Why should I gripe? I'm doing OK. When I needed a car most, however, I was not doing OK. For a time, I had four old cars in the hope that at least one of them would get me to work. It's the same today for poor families trying to scrape together a decent living. It might not be "no car, no job" for all of them. It might be "no car, fewer opportunities for good jobs." The Minneapolis City Council and planners seem to have hit on an efficient way to keep poor people poor or force them out of town.

A lifelong friend and Minneapolis resident is moving out. His parting comment to me was, "They just don't want old people in the city." He was griping about good traffic lanes and parking. One of his kids with kids lives in the city, too, right on a bus route that doesn't go where or when they need it. They have two cars, too.

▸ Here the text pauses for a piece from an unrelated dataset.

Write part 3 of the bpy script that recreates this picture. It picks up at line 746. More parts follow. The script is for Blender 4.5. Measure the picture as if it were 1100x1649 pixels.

Will Minneapolis ever outgrow its need for cars? Public transport, though useful, will never fill the need. That opportunity passed in the 1950s. Bikes are great — for privileged white guys who have a shower waiting for them at work.

Here's a final point I haven't seen mentioned enough. Cars with polluting gasoline engines will be going away anyway. Of the six vehicles in our family, one is a Prius. Our cars are getting older. My guess is that in a few years all our vehicles will be electrics or hybrids.

The need for personal transportation is not going away. As the gas burners exit, where are the electrics going to drive and park if our shortsighted planners continue down the path they are on?